:: The task ::
Reproduce the data below in full and exclude every picture.

:: Dataset section ::
***

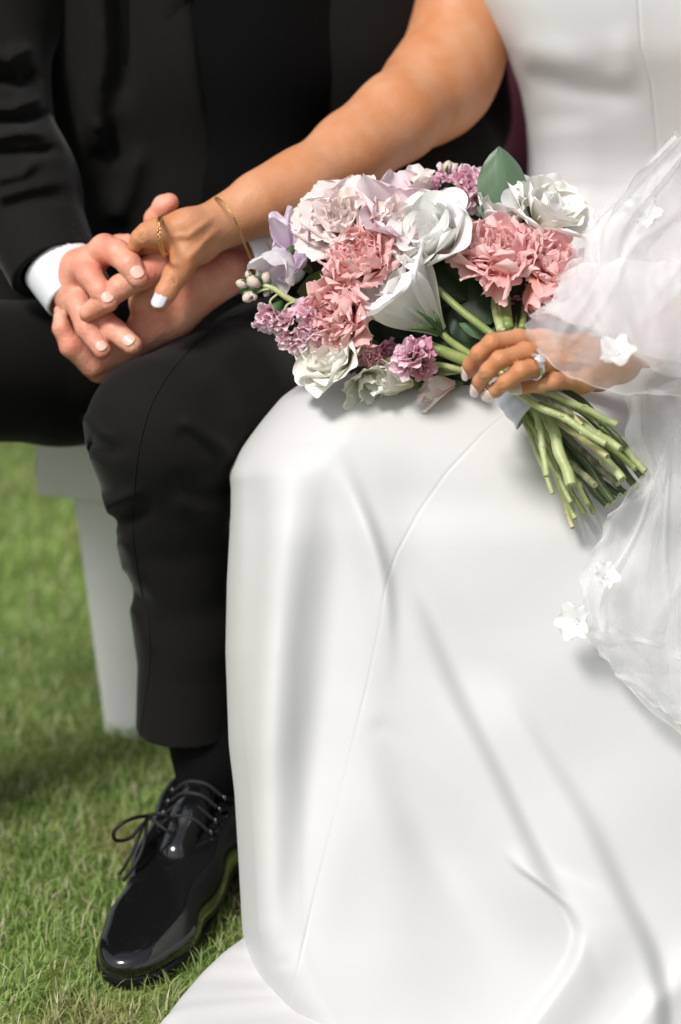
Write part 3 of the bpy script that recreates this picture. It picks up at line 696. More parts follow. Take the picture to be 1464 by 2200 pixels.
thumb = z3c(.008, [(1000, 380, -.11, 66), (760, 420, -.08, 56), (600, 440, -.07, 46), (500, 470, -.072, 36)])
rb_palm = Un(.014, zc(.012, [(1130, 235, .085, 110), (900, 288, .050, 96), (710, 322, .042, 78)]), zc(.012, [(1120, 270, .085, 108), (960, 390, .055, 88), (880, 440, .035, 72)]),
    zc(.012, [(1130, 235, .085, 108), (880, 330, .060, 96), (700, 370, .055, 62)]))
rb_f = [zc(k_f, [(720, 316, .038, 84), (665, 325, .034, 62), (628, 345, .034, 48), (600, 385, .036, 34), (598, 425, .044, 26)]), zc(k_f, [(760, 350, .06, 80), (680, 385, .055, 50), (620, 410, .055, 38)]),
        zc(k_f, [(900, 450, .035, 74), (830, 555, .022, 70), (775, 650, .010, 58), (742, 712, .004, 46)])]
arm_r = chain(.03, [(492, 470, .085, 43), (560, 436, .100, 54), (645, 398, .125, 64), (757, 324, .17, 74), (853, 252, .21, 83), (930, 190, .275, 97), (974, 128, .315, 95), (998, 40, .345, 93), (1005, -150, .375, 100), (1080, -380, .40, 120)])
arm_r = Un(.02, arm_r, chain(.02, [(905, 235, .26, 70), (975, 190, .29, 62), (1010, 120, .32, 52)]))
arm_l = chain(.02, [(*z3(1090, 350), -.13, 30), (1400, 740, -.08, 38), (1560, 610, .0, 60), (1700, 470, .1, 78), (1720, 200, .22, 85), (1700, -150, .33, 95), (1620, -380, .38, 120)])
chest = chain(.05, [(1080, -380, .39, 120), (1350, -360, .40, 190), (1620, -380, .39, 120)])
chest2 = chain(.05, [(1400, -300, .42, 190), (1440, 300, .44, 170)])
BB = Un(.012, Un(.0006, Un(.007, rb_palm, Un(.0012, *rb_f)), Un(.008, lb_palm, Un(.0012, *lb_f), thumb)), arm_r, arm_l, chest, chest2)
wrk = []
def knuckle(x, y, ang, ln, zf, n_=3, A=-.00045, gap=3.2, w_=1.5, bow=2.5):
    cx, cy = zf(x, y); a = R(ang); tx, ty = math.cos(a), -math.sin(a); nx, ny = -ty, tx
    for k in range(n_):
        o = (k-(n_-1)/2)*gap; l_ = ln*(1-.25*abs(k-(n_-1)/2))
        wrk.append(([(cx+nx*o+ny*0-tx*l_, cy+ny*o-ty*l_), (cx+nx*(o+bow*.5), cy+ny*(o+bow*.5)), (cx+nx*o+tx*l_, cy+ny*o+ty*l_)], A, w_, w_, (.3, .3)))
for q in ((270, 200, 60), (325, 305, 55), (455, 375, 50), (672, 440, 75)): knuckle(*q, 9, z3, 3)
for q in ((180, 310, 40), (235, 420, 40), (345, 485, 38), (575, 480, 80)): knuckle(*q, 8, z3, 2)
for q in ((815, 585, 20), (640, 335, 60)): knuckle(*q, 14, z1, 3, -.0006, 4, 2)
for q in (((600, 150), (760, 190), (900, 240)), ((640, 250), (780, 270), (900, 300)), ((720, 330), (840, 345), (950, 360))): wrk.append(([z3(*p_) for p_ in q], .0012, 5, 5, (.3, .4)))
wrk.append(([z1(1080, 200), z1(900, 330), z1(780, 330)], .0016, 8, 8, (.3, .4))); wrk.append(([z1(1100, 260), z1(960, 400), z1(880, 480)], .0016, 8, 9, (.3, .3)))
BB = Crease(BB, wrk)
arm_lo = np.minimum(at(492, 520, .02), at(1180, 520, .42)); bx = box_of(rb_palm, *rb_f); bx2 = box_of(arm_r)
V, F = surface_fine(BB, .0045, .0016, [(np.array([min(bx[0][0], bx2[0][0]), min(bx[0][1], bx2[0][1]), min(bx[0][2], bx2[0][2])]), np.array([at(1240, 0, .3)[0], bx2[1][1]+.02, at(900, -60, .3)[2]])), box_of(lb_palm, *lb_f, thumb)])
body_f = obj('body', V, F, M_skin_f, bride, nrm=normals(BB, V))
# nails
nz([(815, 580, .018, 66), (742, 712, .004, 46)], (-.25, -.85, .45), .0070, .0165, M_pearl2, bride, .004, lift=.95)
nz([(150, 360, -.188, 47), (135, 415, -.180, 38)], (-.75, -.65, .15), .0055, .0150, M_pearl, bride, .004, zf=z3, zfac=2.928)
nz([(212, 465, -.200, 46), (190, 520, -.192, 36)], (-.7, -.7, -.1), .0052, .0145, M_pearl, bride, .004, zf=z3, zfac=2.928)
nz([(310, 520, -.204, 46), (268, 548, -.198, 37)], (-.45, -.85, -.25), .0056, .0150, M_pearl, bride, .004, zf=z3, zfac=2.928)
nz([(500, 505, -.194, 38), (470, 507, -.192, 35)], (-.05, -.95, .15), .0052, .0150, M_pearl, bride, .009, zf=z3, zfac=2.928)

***

:: Solution to this exercise ::
Write part 3 of the bpy script that recreates this picture. It picks up at line 696. More parts follow. Take the picture to be 1464 by 2200 pixels.
thumb = z3c(.008, [(1000, 380, -.11, 66), (760, 420, -.08, 56), (600, 440, -.07, 46), (500, 470, -.072, 36)])
rb_palm = Un(.014, zc(.012, [(1130, 235, .085, 110), (900, 288, .050, 96), (710, 322, .042, 78)]), zc(.012, [(1120, 270, .085, 108), (960, 390, .055, 88), (880, 440, .035, 72)]),
    zc(.012, [(1130, 235, .085, 108), (880, 330, .060, 96), (700, 370, .055, 62)]))
rb_f = [zc(k_f, [(720, 316, .038, 84), (665, 325, .034, 62), (628, 345, .034, 48), (600, 385, .036, 34), (598, 425, .044, 26)]), zc(k_f, [(760, 350, .06, 80), (680, 385, .055, 50), (620, 410, .055, 38)]),
        zc(k_f, [(900, 450, .035, 74), (830, 555, .022, 70), (775, 650, .010, 58), (742, 712, .004, 46)])]
arm_r = chain(.03, [(492, 470, .085, 43), (560, 436, .100, 54), (645, 398, .125, 64), (757, 324, .17, 74), (853, 252, .21, 83), (930, 190, .275, 97), (974, 128, .315, 95), (998, 40, .345, 93), (1005, -150, .375, 100), (1080, -380, .40, 120)])
arm_r = Un(.02, arm_r, chain(.02, [(905, 235, .26, 70), (975, 190, .29, 62), (1010, 120, .32, 52)]))
arm_l = chain(.02, [(*z3(1090, 350), -.13, 30), (1400, 740, -.08, 38), (1560, 610, .0, 60), (1700, 470, .1, 78), (1720, 200, .22, 85), (1700, -150, .33, 95), (1620, -380, .38, 120)])
chest = chain(.05, [(1080, -380, .39, 120), (1350, -360, .40, 190), (1620, -380, .39, 120)])
chest2 = chain(.05, [(1400, -300, .42, 190), (1440, 300, .44, 170)])
BB = Un(.012, Un(.0006, Un(.007, rb_palm, Un(.0012, *rb_f)), Un(.008, lb_palm, Un(.0012, *lb_f), thumb)), arm_r, arm_l, chest, chest2)
wrk = []
def knuckle(x, y, ang, ln, zf, n_=3, A=-.00045, gap=3.2, w_=1.5, bow=2.5):
    cx, cy = zf(x, y); a = R(ang); tx, ty = math.cos(a), -math.sin(a); nx, ny = -ty, tx
    for k in range(n_):
        o = (k-(n_-1)/2)*gap; l_ = ln*(1-.25*abs(k-(n_-1)/2))
        wrk.append(([(cx+nx*o+ny*0-tx*l_, cy+ny*o-ty*l_), (cx+nx*(o+bow*.5), cy+ny*(o+bow*.5)), (cx+nx*o+tx*l_, cy+ny*o+ty*l_)], A, w_, w_, (.3, .3)))
for q in ((270, 200, 60), (325, 305, 55), (455, 375, 50), (672, 440, 75)): knuckle(*q, 9, z3, 3)
for q in ((180, 310, 40), (235, 420, 40), (345, 485, 38), (575, 480, 80)): knuckle(*q, 8, z3, 2)
for q in ((815, 585, 20), (640, 335, 60)): knuckle(*q, 14, z1, 3, -.0006, 4, 2)
for q in (((600, 150), (760, 190), (900, 240)), ((640, 250), (780, 270), (900, 300)), ((720, 330), (840, 345), (950, 360))): wrk.append(([z3(*p_) for p_ in q], .0012, 5, 5, (.3, .4)))
wrk.append(([z1(1080, 200), z1(900, 330), z1(780, 330)], .0016, 8, 8, (.3, .4))); wrk.append(([z1(1100, 260), z1(960, 400), z1(880, 480)], .0016, 8, 9, (.3, .3)))
BB = Crease(BB, wrk)
arm_lo = np.minimum(at(492, 520, .02), at(1180, 520, .42)); bx = box_of(rb_palm, *rb_f); bx2 = box_of(arm_r)
V, F = surface_fine(BB, .0045, .0016, [(np.array([min(bx[0][0], bx2[0][0]), min(bx[0][1], bx2[0][1]), min(bx[0][2], bx2[0][2])]), np.array([at(1240, 0, .3)[0], bx2[1][1]+.02, at(900, -60, .3)[2]])), box_of(lb_palm, *lb_f, thumb)])
body_f = obj('body', V, F, M_skin_f, bride, nrm=normals(BB, V))
# nails
nz([(815, 580, .018, 66), (742, 712, .004, 46)], (-.25, -.85, .45), .0070, .0165, M_pearl2, bride, .004, lift=.95)
nz([(150, 360, -.188, 47), (135, 415, -.180, 38)], (-.75, -.65, .15), .0055, .0150, M_pearl, bride, .004, zf=z3, zfac=2.928)
nz([(212, 465, -.200, 46), (190, 520, -.192, 36)], (-.7, -.7, -.1), .0052, .0145, M_pearl, bride, .004, zf=z3, zfac=2.928)
nz([(310, 520, -.204, 46), (268, 548, -.198, 37)], (-.45, -.85, -.25), .0056, .0150, M_pearl, bride, .004, zf=z3, zfac=2.928)
nz([(500, 505, -.194, 38), (470, 507, -.192, 35)], (-.05, -.95, .15), .0052, .0150, M_pearl, bride, .009, zf=z3, zfac=2.928)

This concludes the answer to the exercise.